Dogster Editor-in-Chief Janine Kahn recently confessed that she began sleeping alongside her Italian Greyhound, Moxie, on his first night in her small apartment. It was a way to comfort him in his new surroundings and quiet his restless mood (it worked), but since then Moxie has taken to getting in bed pretty much every morning at sunrise. She ended her post by asking you, our readers, whether you do the same, despite a report last year saying it’s a potential health hazard to sleep with a canine. Here’s what you said:
Dogster reader Joanna (one of many who uploaded a photo) was very clear: “I can’t imagine to sleep without them.”
Julie D. reports that she and her dogs sometimes end up in extreme situations (and it’s reflected in her photo below).

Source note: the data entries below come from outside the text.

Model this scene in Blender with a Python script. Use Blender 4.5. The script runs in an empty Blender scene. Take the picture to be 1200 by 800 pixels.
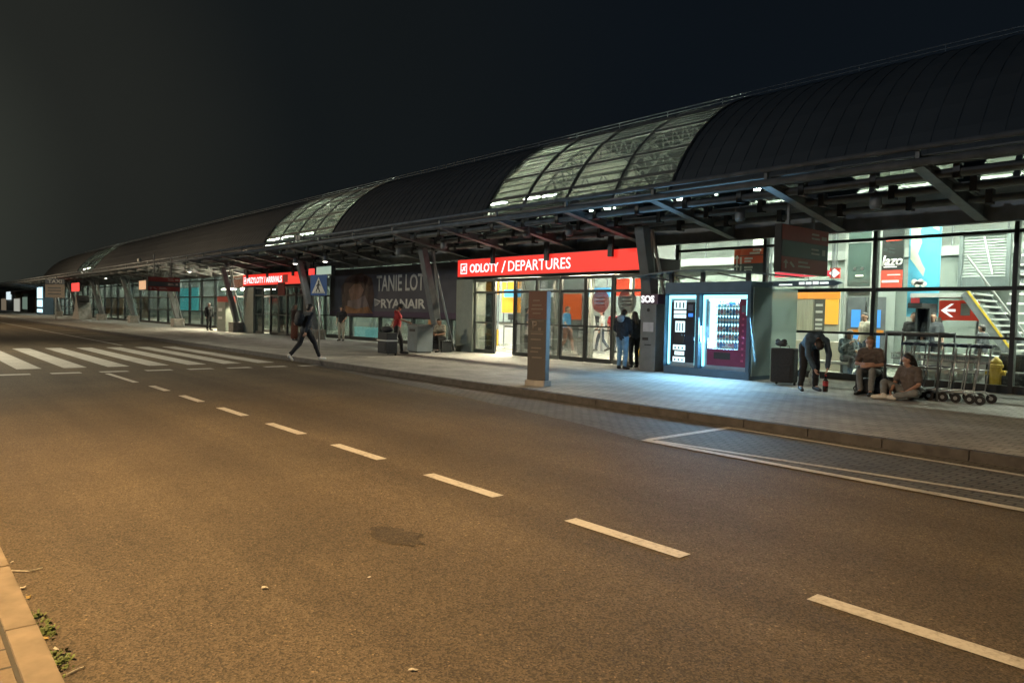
import bpy, bmesh, math, random
import numpy as np
from mathutils import Vector, Matrix
random.seed(7)
sc = bpy.context.scene
COL = sc.collection
R = math.radians
# ------------------------------------------------------------------ camera geometry (used to turn measured directions into points)
F, CX, CY, HC = 858.0, 600.0, 400.0, 1.62
_v1 = Vector((-136-CX, 352-CY, F)).normalized()
_v2 = Vector((1600-CX, 390-CY, F)); _v2 = (_v2-_v1*_v1.dot(_v2)).normalized()
AX, AY = -_v1, _v2
AZ = AX.cross(AY)
def _dir(x, y):
    d = Vector((x-CX, y-CY, F))
    return Vector((AX.dot(d), AY.dot(d), AZ.dot(d)))
def at(x, y, Y):
    d = _dir(x, y); t = Y/d.y
    return Vector((d.x*t, Y, HC+d.z*t))
def ground(x, y, z=0.12):
    d = _dir(x, y); t = (z-HC)/d.z
    return Vector((d.x*t, d.y*t, z))
def atx(x, y, X):
    d = _dir(x, y); t = X/d.x
    return Vector((X, d.y*t, HC+d.z*t))
ZP = 0.12
# ------------------------------------------------------------------ materials
MATS = {}
def nt_new(name):
    m = bpy.data.materials.new(name); m.use_nodes = True
    return m, m.node_tree.nodes, m.node_tree.links
def M(name, col=(.5,.5,.5), rough=.6, metal=0., var=.12, scale=6., bump=0., emit=None, es=0., spec=.5, stretch=None, rvar=.0):
    if name in MATS: return MATS[name]
    m, N, L = nt_new(name)
    b = N['Principled BSDF']
    b.inputs['Roughness'].default_value = rough
    b.inputs['Metallic'].default_value = metal
    b.inputs['Specular IOR Level'].default_value = spec
    tc = N.new('ShaderNodeTexCoord'); src = tc.outputs['Object']
    if stretch:
        mp = N.new('ShaderNodeMapping'); mp.inputs['Scale'].default_value = stretch
        L.new(src, mp.inputs['Vector']); src = mp.outputs['Vector']
    nz = N.new('ShaderNodeTexNoise'); nz.inputs['Scale'].default_value = scale; nz.inputs['Detail'].default_value = 6
    L.new(src, nz.inputs['Vector'])
    rp = N.new('ShaderNodeValToRGB')
    c = Vector(col)
    lo, hi = c*(1-var), c*(1+var)
    rp.color_ramp.elements[0].position = .3; rp.color_ramp.elements[1].position = .7
    rp.color_ramp.elements[0].color = (*lo, 1); rp.color_ramp.elements[1].color = (*[min(1,v) for v in hi], 1)
    L.new(nz.outputs['Fac'], rp.inputs['Fac'])
    L.new(rp.outputs['Color'], b.inputs['Base Color'])
    if rvar:
        mr = N.new('ShaderNodeMapRange'); mr.inputs[3].default_value = max(.03, rough-rvar); mr.inputs[4].default_value = min(1, rough+rvar)
        L.new(nz.outputs['Fac'], mr.inputs[0]); L.new(mr.outputs[0], b.inputs['Roughness'])
    if bump:
        bp = N.new('ShaderNodeBump'); bp.inputs['Strength'].default_value = bump; bp.inputs['Distance'].default_value = .02
        L.new(nz.outputs['Fac'], bp.inputs['Height']); L.new(bp.outputs['Normal'], b.inputs['Normal'])
    if emit:
        b.inputs['Emission Color'].default_value = (*emit, 1); b.inputs['Emission Strength'].default_value = es
    MATS[name] = m
    return m
def glass(name, tint=(.93,.97,.955), refl=.10, rough=.02):
    m, N, L = nt_new(name); N.remove(N['Principled BSDF'])
    t = N.new('ShaderNodeBsdfTransparent'); t.inputs[0].default_value = (*tint, 1)
    g = N.new('ShaderNodeBsdfGlossy'); g.inputs['Roughness'].default_value = rough; g.inputs[0].default_value = (.9,.95,.95,1)
    fr = N.new('ShaderNodeFresnel'); fr.inputs[0].default_value = 1.45
    ml = N.new('ShaderNodeMath'); ml.operation = 'MULTIPLY_ADD'; ml.inputs[1].default_value = .8; ml.inputs[2].default_value = refl*.3
    L.new(fr.outputs[0], ml.inputs[0])
    mx = N.new('ShaderNodeMixShader'); L.new(ml.outputs[0], mx.inputs[0]); L.new(t.outputs[0], mx.inputs[1]); L.new(g.outputs[0], mx.inputs[2])
    L.new(mx.outputs[0], N['Material Output'].inputs[0])
    return m
def emis(name, col, s):
    return M(name, col=[c*.5 for c in col], rough=.4, var=.02, emit=col, es=s)
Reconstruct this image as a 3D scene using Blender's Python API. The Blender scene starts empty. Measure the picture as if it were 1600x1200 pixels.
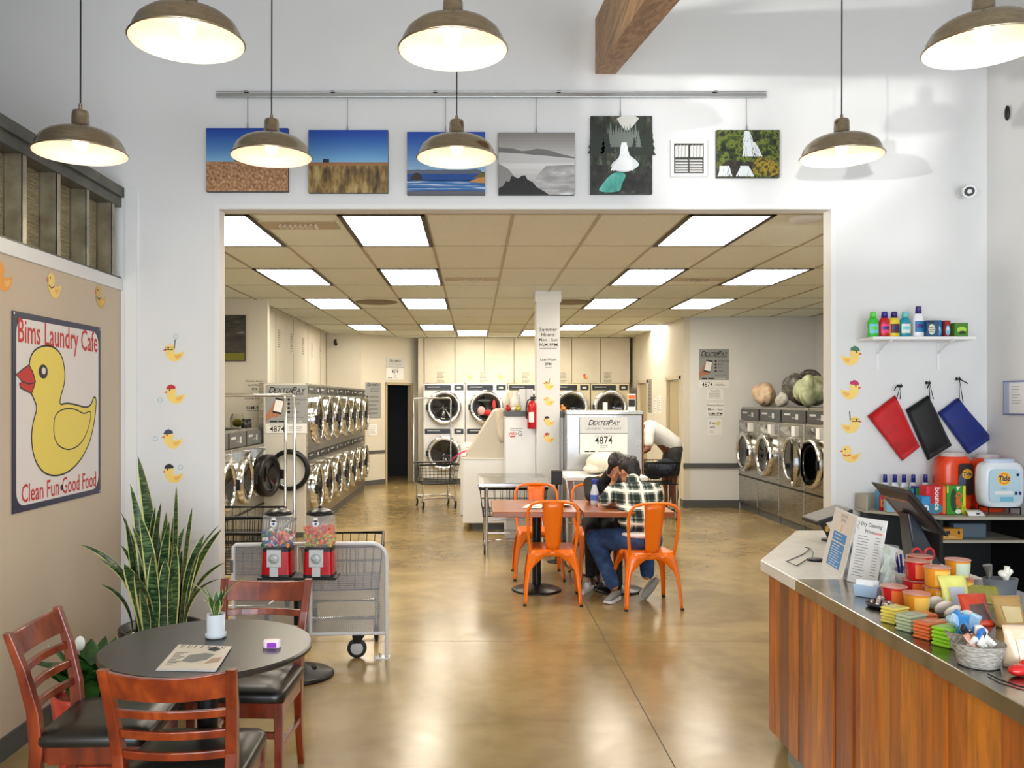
import bpy, math, random
from mathutils import Vector, Matrix, Euler
random.seed(7)
SC = bpy.context.scene
COL = SC.collection
PI = math.pi
# ---------------------------------------------------------------- camera
F, CX, CY, H = 1340.0, 741.0, 627.0, 1.65
cd = bpy.data.cameras.new('camera'); cam = bpy.data.objects.new('camera', cd); COL.objects.link(cam)
cam.location = (0, 0, H); cam.rotation_euler = (PI/2, 0, 0)
cd.sensor_width = 36; cd.lens = 36*F/1600; cd.shift_x = (800-CX)/1600; cd.shift_y = (CY-600)/1600
cd.clip_start = 0.05; cd.clip_end = 100
SC.camera = cam
# ---------------------------------------------------------------- exposure, world, lights
SC.view_settings.view_transform = 'Standard'; SC.view_settings.look = 'None'
SC.view_settings.gamma = 1; SC.view_settings.use_curve_mapping = False
SC.view_settings.exposure = 0.0
SC.cycles.max_bounces = 6; SC.cycles.diffuse_bounces = 4; SC.cycles.glossy_bounces = 3
SC.cycles.transmission_bounces = 5; SC.cycles.transparent_max_bounces = 8
SC.cycles.caustics_reflective = False; SC.cycles.caustics_refractive = False
SC.cycles.sample_clamp_indirect = 4.0
try:
    SC.cycles.use_denoising = True
except Exception: pass
W = bpy.data.worlds.new('daylight'); SC.world = W; W.use_nodes = True
bg = W.node_tree.nodes['Background']; bg.inputs[0].default_value = (0.80, 0.90, 1.0, 1); bg.inputs[1].default_value = 1.2
def light(name, kind, loc, energy, color, rot=None, target=None, **kw):
    l = bpy.data.lights.new(name, kind); l.energy = energy; l.color = color
    for k, v in kw.items(): setattr(l, k, v)
    o = bpy.data.objects.new(name, l); COL.objects.link(o); o.location = loc
    if rot: o.rotation_euler = rot
    if target is not None:
        o.rotation_euler = (Vector(target)-Vector(loc)).to_track_quat('-Z', 'Y').to_euler()
    return o
DAY = (0.86, 0.93, 1.0)
# daylight entering by the storefront glass behind the camera (just inside the panes)
light('storefront_daylight', 'AREA', (0.4, -1.35, 1.5), 268, DAY, rot=(PI/2, 0, 0), shape='RECTANGLE', size=5.2, size_y=2.4)
# sunlight glinting up off cars parked in front of the windows
light('car_glint', 'SPOT', (-6.45, -6.7, 1.15), 2900, (1.0, 0.98, 0.94), target=(2.95, 5.27, 3.12), spot_size=0.21, spot_blend=0.25, shadow_soft_size=0.10)
light('windshield_glint', 'SPOT', (-1.9, -5.7, 1.35), 2300, (1.0, 0.98, 0.94), target=(1.80, 5.27, 3.70), spot_size=0.19, spot_blend=0.2, shadow_soft_size=0.12)
# ---------------------------------------------------------------- helpers
def lin(c):
    c = c/255.0
    return c/12.92 if c <= 0.04045 else ((c+0.055)/1.055)**2.4
def rgb(c): return (lin(c[0]), lin(c[1]), lin(c[2]), 1.0)
_M = {}
def mat(name, col, rough=0.5, metal=0.0, spec=None, coat=0.0, trans=0.0, alpha=1.0, emit=None, es=1.0, ior=None, bump=0.0, bscale=40):
    if name in _M: return _M[name]
    m = bpy.data.materials.new(name); m.use_nodes = True
    nt = m.node_tree; b = nt.nodes['Principled BSDF']
    b.inputs['Base Color'].default_value = rgb(col); b.inputs['Roughness'].default_value = rough
    b.inputs['Metallic'].default_value = metal
    if spec is not None: b.inputs['Specular IOR Level'].default_value = spec
    if coat: b.inputs['Coat Weight'].default_value = coat; b.inputs['Coat Roughness'].default_value = 0.08
    if trans: b.inputs['Transmission Weight'].default_value = trans
    if alpha < 1: b.inputs['Alpha'].default_value = alpha
    if ior: b.inputs['IOR'].default_value = ior
    if emit: b.inputs['Emission Color'].default_value = rgb(emit); b.inputs['Emission Strength'].default_value = es
    tc = nt.nodes.new('ShaderNodeTexCoord')
    nz = nt.nodes.new('ShaderNodeTexNoise'); nz.inputs['Scale'].default_value = bscale; nz.inputs['Detail'].default_value = 2
    nt.links.new(tc.outputs['Object'], nz.inputs['Vector'])
    mr = nt.nodes.new('ShaderNodeMapRange'); mr.inputs['To Min'].default_value = max(0, rough-0.03); mr.inputs['To Max'].default_value = min(1, rough+0.03)
    nt.links.new(nz.outputs[0], mr.inputs['Value']); nt.links.new(mr.outputs[0], b.inputs['Roughness'])
    if bump:
        bp = nt.nodes.new('ShaderNodeBump'); bp.inputs['Strength'].default_value = bump; bp.inputs['Distance'].default_value = 0.01
        nt.links.new(nz.outputs[0], bp.inputs['Height']); nt.links.new(bp.outputs[0], b.inputs['Normal'])
    _M[name] = m; return m
def mixmat(name, stops, scale=5.0, stretch=(1, 1, 1), rough=0.5, metal=0.0, coat=0.0, detail=4.0, dist=0.0, bump=0.0, kind='noise', rr=None, spec=None):
    """noise driven colour ramp; stops = [(pos, rgb255)...]"""
    if name in _M: return _M[name]
    m = bpy.data.materials.new(name); m.use_nodes = True
    nt = m.node_tree; b = nt.nodes['Principled BSDF']; L = nt.links.new
    tc = nt.nodes.new('ShaderNodeTexCoord'); mp = nt.nodes.new('ShaderNodeMapping'); mp.inputs['Scale'].default_value = stretch
    L(tc.outputs['Object'], mp.inputs[0])
    if kind == 'noise':
        nz = nt.nodes.new('ShaderNodeTexNoise'); nz.inputs['Scale'].default_value = scale; nz.inputs['Detail'].default_value = detail
        nz.inputs['Distortion'].default_value = dist; L(mp.outputs[0], nz.inputs['Vector']); out = nz.outputs[0]
    else:
        nz = nt.nodes.new('ShaderNodeTexVoronoi'); nz.inputs['Scale'].default_value = scale; L(mp.outputs[0], nz.inputs['Vector'])
        sp = nt.nodes.new('ShaderNodeSeparateColor'); L(nz.outputs['Color'], sp.inputs[0]); out = sp.outputs[0]
    cr = nt.nodes.new('ShaderNodeValToRGB'); e = cr.color_ramp.elements
    while len(e) < len(stops): e.new(0.5)
    for i, (p, c) in enumerate(stops): e[i].position = p; e[i].color = rgb(c)
    L(out, cr.inputs[0]); L(cr.outputs[0], b.inputs['Base Color'])
    b.inputs['Roughness'].default_value = rough; b.inputs['Metallic'].default_value = metal
    if spec is not None: b.inputs['Specular IOR Level'].default_value = spec
    if coat: b.inputs['Coat Weight'].default_value = coat; b.inputs['Coat Roughness'].default_value = 0.1
    if rr:
        mr = nt.nodes.new('ShaderNodeMapRange'); mr.inputs['To Min'].default_value = rr[0]; mr.inputs['To Max'].default_value = rr[1]
        L(out, mr.inputs['Value']); L(mr.outputs[0], b.inputs['Roughness'])
    if bump:
        bp = nt.nodes.new('ShaderNodeBump'); bp.inputs['Strength'].default_value = bump; bp.inputs['Distance'].default_value = 0.01
        L(out, bp.inputs['Height']); L(bp.outputs[0], b.inputs['Normal'])
    _M[name] = m; return m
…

“We share our king-size bed with our 13-year-old Rat Terrier, who sleeps in between my legs under the covers, and our 3-year-old Mini Schnauzer — who, no joke, sometimes sleeps on my head! They are my personal security team — they protect me from all that goes bump in the dark.”
Eward4 reports a similar story to that of our editor’s original post — and another case of dog-on-head syndrome.
“When we got Jakie, he was nine weeks old — all big head and big feet and little skinny body — and the first night, Jake stayed with me on the couch,” Eward4 writes. “I like to think that we bonded considerably that first night.”
The reader goes on to report that “I am a little tiny person. I weigh about 110 soaking wet and I’m 4 feet 11 inches tall.” Jakie started out at six pounds, but he’s now grown to about 70 pounds, and “some of the convolutions Jakie and I go through nightly are pretty darn funny — he usually ends up sleeping pretty much on my head.
“You haven’t lived until you’ve woken up at 2:30 in the morning with 70 pounds of Lab mix snoring away peacefully on your cranium!”
Reader Mewherry says her 70-pound Bluetick and her 100-pound Bernese wind up on top of her during the night.
“Only way to sleep,” she says (and shows in the photo below).
lalady27 was among the readers who reported gaining unknown injuries during the night from her Weimaraner. “I do sometimes wake up in the morning with scratches that I’m not sure how I got,” she says. “The best is when I’m on my side and he plops down along my back so close that my shirt gets stuck and it just about chokes me.”
Nonetheless, she says, “I wouldn’t give it up for the world, regardless of the sleep I may or may not actually get.”
Azgal_7771 wrote, “I thought we all slept with our dogs.”
And we were beginning to think so too. A handful of readers, though, said they don’t — although they had good reasons.
“I have three Doxies and they all love their crates,” writes Knotlazy. “They have fleecy blankets to snuggle in and when they go to bed, I make sure they can burrow under them.”
Janebarnas, meanwhile, wrote that while her dogs don’t typically stay the night, “We do … allow them up on the bed sometimes to just hang for awhile.”
A reader called littleone’s mommy wrote “I don’t sleep with my dog,” quickly clarifying, “She sleeps with me.”